You are right, this situation is not trivial. But it is also quite rare in practice


Are you aware of any language's whose FFI is that trivial?


Do I have to be aware of some other language with such a trivial FFI in order to question the claim that Nim has such a trivial FFI?

(C++ has such a trivial FFI, as well as non-GC languages which compile to C code... there may be more as well)


Sorry, it wasn't my intention to imply that. I'm genuinely curious, I haven't used many language's FFI to know which is best.

You mention non-GC languages. Are there any GC languages that do? :)

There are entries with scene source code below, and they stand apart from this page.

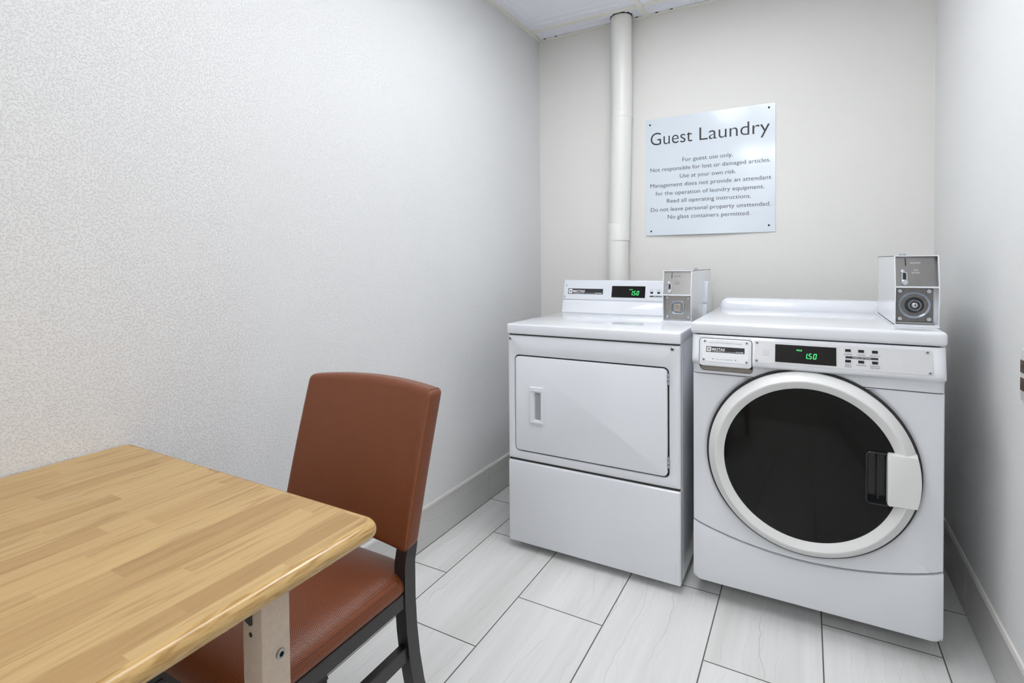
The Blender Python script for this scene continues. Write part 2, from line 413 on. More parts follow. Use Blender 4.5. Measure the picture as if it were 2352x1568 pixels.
    def quad(self, o, u, v, w, h, key=None, slant=0.0):
        u = Vector(u).normalized(); v = Vector(v).normalized(); o = Vector(o)
        vs = [self.bm.verts.new(o + u*(a + slant*b_) + v*b_) for a, b_ in ((0, 0), (w, 0), (w, h), (0, h))]
        f = self.bm.faces.new(vs); self._tag([f], key); return self

ORIG = {}
def link(name, mb, parent=None, sharp=35, smooth=True):
    me = bpy.data.meshes.new(name)
    bmesh.ops.remove_doubles(mb.bm, verts=[v for v in mb.bm.verts if not v.link_faces], dist=1e-6)
    mb.bm.to_mesh(me); mb.bm.free()
    for k in mb.mats: me.materials.append(M[k])
    if smooth:
        for p in me.polygons: p.use_smooth = True
        me.set_sharp_from_angle(angle=math.radians(sharp))
    o = bpy.data.objects.new(name, me); COL.objects.link(o)
    if parent is not None:
        org = ORIG[parent.name]
        me.transform(Matrix.Translation(-org)); o.parent = parent; ORIG[o.name] = org
    else:
        ORIG[o.name] = Vector((0, 0, 0))
    return o

def thing(name, label, cat, loc, group=None):
    o = bpy.data.objects.new(name, None); COL.objects.link(o)
    o.empty_display_size = 0.1; o.location = loc; ORIG[o.name] = Vector(loc)
    o['label'] = label; o['category'] = cat
    if group: o['group'] = group
    return o

def struct(name, mb, parent=None, **k):
    o = link(name, mb, parent, **k)
    if parent is None: o['kind'] = 'structure'
    return o

def rrect(x0, x1, z0, z1, r, n=6):
    pts = []
    for cx, cz, a0 in ((x1-r, z1-r, 0), (x0+r, z1-r, 90), (x0+r, z0+r, 180), (x1-r, z0+r, 270)):
        for i in range(n+1):
            a = math.radians(a0 + 90*i/n); pts.append((cx + r*math.cos(a), cz + r*math.sin(a)))
    return pts

def ray_poly(c0, ang, poly):
    dx, dz = math.cos(ang), math.sin(ang); best = None
    for (ax, az), (bx, bz) in zip(poly, poly[1:]+poly[:1]):
        ex, ez = bx-ax, bz-az; den = dx*ez - dz*ex
        if abs(den) < 1e-12: continue
        t = ((ax-c0[0])*ez - (az-c0[1])*ex)/den; q = ((ax-c0[0])*dz - (az-c0[1])*dx)/den
        if t > 1e-9 and -1e-9 <= q <= 1+1e-9 and (best is None or t < best): best = t
    return (c0[0]+dx*best, c0[1]+dz*best)

def angles_for(c0, *polys, n=96):
    a = [2*math.pi*i/n for i in range(n)]
    for p in polys:
        for x, z in p: a.append(math.atan2(z-c0[1], x-c0[0]) % (2*math.pi))
    a = sorted(a); out = []
    for x in a:
        if not out or x - out[-1] > 1e-4: out.append(x)
    return out

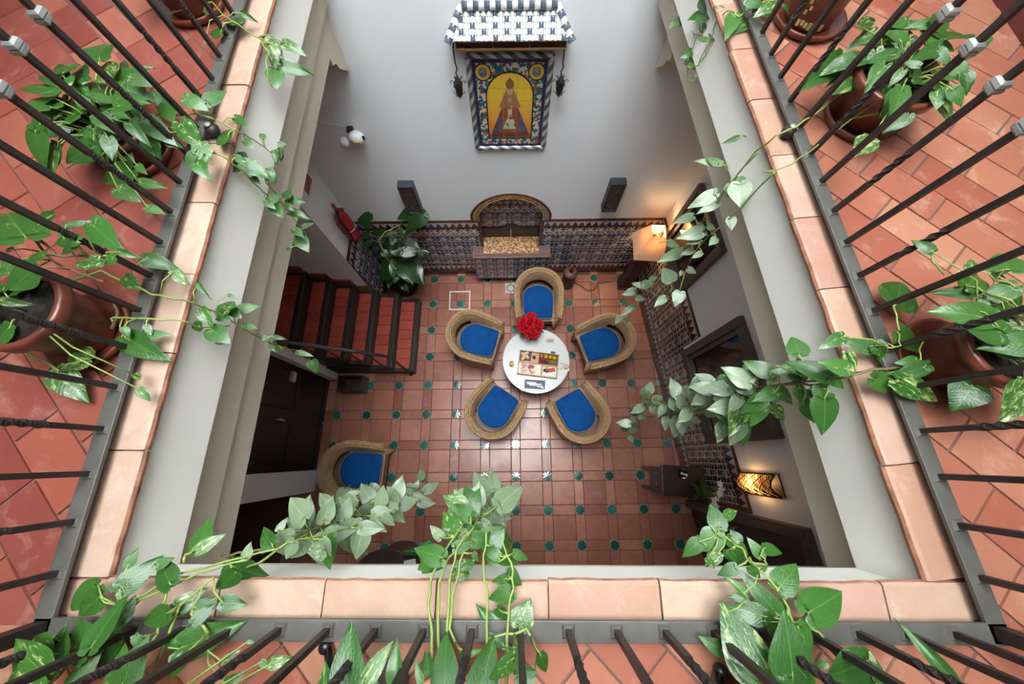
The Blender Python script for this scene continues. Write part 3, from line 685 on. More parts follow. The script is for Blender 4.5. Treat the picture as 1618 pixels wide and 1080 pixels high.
# ------------------------------------------------------------------ carved plaques, alarm device, extinguisher, signs
carv = NT('carved_dark_relief'); vo = carv.n('ShaderNodeTexVoronoi', feature='DISTANCE_TO_EDGE'); carv.put(vo.inputs['Vector'], carv.coord()); vo.inputs['Scale'].default_value = 45
carv.bump(vo.outputs['Distance'], 1, .01); M['carv'] = carv.out(carv.mix(carv.math('LESS_THAN', vo.outputs['Distance'], .16), (.20, .14, .13), (.03, .018, .018)), .5)
M['slate'] = plain('slate_frame', (.035, .04, .05), .5)
def plaque(x, lb):
    o = thing('carved_plaque', lb, 'plaque', onB(x, 0, 1.63), AB, 'carved plaques on the back wall')
    w, h, d = .165, .46, .09; b = .018
    MB().box(-w/2+b, w/2-b, -d+.02, 0, b, h-b).build('relief', M['carv'], o)
    for q in ((-w/2, -w/2+b, 0, h), (w/2-b, w/2, 0, h), (-w/2+b, w/2-b, 0, b), (-w/2+b, w/2-b, h-b, h)): MB().box(q[0], q[1], -d, 0, q[2], q[3]).build('frame_bar', M['slate'], o)
plaque(lx(-1.19), 'dark carved plaque left of the fountain niche above the big plant'); plaque(lx(1.06), 'dark carved plaque right of the fountain niche above the lamp')
o = thing('security_light', 'white wall mounted security device with round sensor near the left beam', 'security device', onB(lx(-1.47), 0, 2.68), AB)
mwp = plain('white_plastic', (.75, .75, .75), .35, bump=0)
MB().ball((.02, -.07, .03), .075, 14, 9, (1, .75, .8)).build('housing', mwp, o, True); MB().ball((-.11, -.055, -.03), .045, 12, 8).build('sensor', mwp, o, True)
MB().box(-.05, .0, -.05, 0, .06, .09).build('bracket', M['black'], o); MB().box(0.0, .05, -.13, -.12, .02, .035).build('sticker', plain('yellow_label', (.6, .4, .02), .4), o)
MB().tube([(-.06, -.01, .09), (-.25, -.01, .13), (-.6, -.01, .13)], .006, 6).build('cable', mwp, o); MB().lathe([(.012, 0), (.012, .03)], 8).build('knob', M['black'], o, loc=(.09, -.09, .03))
o = thing('fire_extinguisher', 'red fire extinguisher on the white pier above the stairs', 'fire extinguisher', (-1.955, 2.36, 1.42))
MB().lathe([(.055, 0), (.075, .012), (.078, .05), (.078, .36), (.06, .42), (.03, .45), (.025, .47)], 20).build('cylinder', M['red'], o, True)
MB().lathe([(.022, .46), (.022, .5), (.012, .51)], 12).build('valve', M['black'], o, True); MB().box(-.01, .08, -.012, .012, .5, .53).build('lever', M['red'], o); MB().box(-.012, .012, -.012, .012, .53, .6).build('pin', M['red'], o)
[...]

The example for Go looks pretty straight-forward:

https://golang.org/cmd/cgo/

Not an expert on these things by far but I remembered painless use of C in that language and it's GC'd. Thoughts?


There are various restrictions on passing pointers between Go and C, see the "Passing pointers" section of your link.


Yeah, that does start getting complicated enough to change the code on either side.


I don't think so. I think by virtue of having a GC language you pretty much have to manually anchor pointers before calling code which knows nothing of the GC.

But if anyone knows of counter examples, I would be interested in them as well.


> you pretty much have to manually anchor pointers before calling code which knows nothing of the GC.

Which I'd still consider trivial...


I wouldn't. Trivial to me means a call to a C routine looks and feels like a call to a native routine.

Manually managing the memory that the GC "owns" doesn't fit the bill in my definition.